Colson stayed with his faith after Watergate and went on to win praise — including the prestigious Templeton Prize for Progress in Religion — for his efforts to use it to help others. Colson later called going to prison a "great blessing."
He created the Prison Fellowship Ministries in 1976 to minister to prisoners, ex-prisoners and their families. It runs work-release programs, marriage seminars and classes to help prisoners after they get out. An international offshoot established chapters around the world.
"You can't leave a person in a steel cage and expect something good to come out of him when he is released," Colson said in 2001.
Michael Cromartie, director of the Evangelical Studies Project at the Ethics and Public Policy Center in Washington, worked with Colson at Prison Fellowship Ministries. He said he's certain Colson's faith was genuine.

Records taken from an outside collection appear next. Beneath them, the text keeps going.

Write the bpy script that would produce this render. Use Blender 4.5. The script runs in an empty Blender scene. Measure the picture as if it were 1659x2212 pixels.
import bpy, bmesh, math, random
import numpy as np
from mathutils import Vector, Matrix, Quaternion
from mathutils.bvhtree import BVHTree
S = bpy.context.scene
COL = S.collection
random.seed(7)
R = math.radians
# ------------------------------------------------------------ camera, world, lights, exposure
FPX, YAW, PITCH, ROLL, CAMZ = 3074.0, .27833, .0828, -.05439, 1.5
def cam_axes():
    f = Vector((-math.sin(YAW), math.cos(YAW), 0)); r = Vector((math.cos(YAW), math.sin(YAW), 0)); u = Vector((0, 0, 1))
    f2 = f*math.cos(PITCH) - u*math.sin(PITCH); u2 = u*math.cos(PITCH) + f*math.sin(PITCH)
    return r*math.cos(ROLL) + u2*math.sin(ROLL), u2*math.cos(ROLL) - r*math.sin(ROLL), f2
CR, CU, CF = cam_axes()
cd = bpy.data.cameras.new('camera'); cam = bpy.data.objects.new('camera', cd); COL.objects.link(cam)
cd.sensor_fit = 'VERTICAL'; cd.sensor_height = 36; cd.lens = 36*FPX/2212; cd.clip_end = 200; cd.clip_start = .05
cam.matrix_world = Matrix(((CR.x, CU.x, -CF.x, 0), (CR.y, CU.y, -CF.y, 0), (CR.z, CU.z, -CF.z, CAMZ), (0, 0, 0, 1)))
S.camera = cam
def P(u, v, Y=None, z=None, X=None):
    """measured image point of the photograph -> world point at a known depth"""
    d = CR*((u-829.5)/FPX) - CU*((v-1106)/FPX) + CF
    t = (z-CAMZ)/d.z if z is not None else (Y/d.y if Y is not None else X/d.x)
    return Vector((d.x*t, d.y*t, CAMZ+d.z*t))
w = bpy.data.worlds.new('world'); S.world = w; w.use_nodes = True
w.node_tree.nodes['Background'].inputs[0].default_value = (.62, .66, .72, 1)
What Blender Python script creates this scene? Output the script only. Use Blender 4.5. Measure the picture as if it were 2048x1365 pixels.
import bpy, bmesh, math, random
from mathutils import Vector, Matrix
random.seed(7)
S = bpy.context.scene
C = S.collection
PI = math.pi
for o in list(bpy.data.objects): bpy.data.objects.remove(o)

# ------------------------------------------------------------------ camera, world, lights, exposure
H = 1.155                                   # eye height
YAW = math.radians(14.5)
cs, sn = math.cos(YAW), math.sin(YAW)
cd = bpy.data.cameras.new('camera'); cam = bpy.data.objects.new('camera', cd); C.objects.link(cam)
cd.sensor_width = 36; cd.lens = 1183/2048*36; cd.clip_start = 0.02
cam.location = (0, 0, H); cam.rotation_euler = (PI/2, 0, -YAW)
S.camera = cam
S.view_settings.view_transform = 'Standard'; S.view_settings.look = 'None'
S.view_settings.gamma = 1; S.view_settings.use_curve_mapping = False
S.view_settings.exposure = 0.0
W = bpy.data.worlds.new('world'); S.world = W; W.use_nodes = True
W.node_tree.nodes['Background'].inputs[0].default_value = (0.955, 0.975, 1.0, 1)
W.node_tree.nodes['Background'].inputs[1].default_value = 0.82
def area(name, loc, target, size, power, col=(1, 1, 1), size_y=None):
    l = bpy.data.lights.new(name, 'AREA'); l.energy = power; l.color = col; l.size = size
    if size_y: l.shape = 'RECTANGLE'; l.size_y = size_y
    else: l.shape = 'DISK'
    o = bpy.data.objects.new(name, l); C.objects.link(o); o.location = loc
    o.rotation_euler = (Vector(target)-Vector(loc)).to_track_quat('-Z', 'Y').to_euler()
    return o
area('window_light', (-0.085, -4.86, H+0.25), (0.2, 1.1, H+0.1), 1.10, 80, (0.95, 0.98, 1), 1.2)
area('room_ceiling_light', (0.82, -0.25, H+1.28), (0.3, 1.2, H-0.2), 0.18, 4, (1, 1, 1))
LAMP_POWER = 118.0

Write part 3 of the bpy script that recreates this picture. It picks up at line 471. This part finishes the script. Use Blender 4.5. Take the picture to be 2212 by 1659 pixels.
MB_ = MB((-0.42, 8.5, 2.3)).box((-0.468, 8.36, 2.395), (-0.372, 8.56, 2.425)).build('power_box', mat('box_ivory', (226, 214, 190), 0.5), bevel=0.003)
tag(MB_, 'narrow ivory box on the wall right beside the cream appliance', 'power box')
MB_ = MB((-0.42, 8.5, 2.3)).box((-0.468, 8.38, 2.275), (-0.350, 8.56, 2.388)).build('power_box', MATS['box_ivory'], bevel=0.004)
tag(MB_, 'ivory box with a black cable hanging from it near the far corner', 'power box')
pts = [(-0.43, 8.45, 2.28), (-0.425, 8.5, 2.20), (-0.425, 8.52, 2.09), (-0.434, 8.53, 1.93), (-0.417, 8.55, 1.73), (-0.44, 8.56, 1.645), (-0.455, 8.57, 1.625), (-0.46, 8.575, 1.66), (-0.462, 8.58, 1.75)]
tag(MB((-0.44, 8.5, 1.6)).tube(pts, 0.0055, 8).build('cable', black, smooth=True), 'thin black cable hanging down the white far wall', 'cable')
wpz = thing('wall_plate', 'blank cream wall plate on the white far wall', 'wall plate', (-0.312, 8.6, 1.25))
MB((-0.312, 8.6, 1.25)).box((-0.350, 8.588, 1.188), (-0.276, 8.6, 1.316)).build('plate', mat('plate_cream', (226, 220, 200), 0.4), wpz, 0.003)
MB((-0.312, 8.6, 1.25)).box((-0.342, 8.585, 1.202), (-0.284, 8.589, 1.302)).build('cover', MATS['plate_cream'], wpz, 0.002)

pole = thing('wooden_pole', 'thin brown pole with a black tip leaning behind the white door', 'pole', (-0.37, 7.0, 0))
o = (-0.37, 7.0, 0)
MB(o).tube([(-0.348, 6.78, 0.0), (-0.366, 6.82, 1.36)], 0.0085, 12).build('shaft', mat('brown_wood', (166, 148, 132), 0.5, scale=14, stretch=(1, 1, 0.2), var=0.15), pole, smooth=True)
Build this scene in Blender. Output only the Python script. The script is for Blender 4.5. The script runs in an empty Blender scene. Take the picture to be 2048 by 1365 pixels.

"Before he went off to prison he had a born again evangelical experience, a conversion experience," he said. It produced guffaws in official Washington, Cromartie said, but Colson demonstrated he was serious.
When Colson emerged from prison, "he had a lot of offers to do other things that would have made him a lot of money", but he wanted to serve people who had been "forgotten" in society, Cromartie said.
"I think if he's going to be remembered for anything, he's going to be remembered as a person who had a complete turnaround in his life," he said.
While faith was a large part of Colson's message, he also tackled such topics as prison overpopulation and criticized the death penalty, though he thought it could be justified in rare cases. He said those convicted of nonviolent crimes should be put on community-service projects instead of being locked up.
He wrote more than 20 books, including Born Again: What Really Happened to the White House Hatchet Man, which was turned into a movie.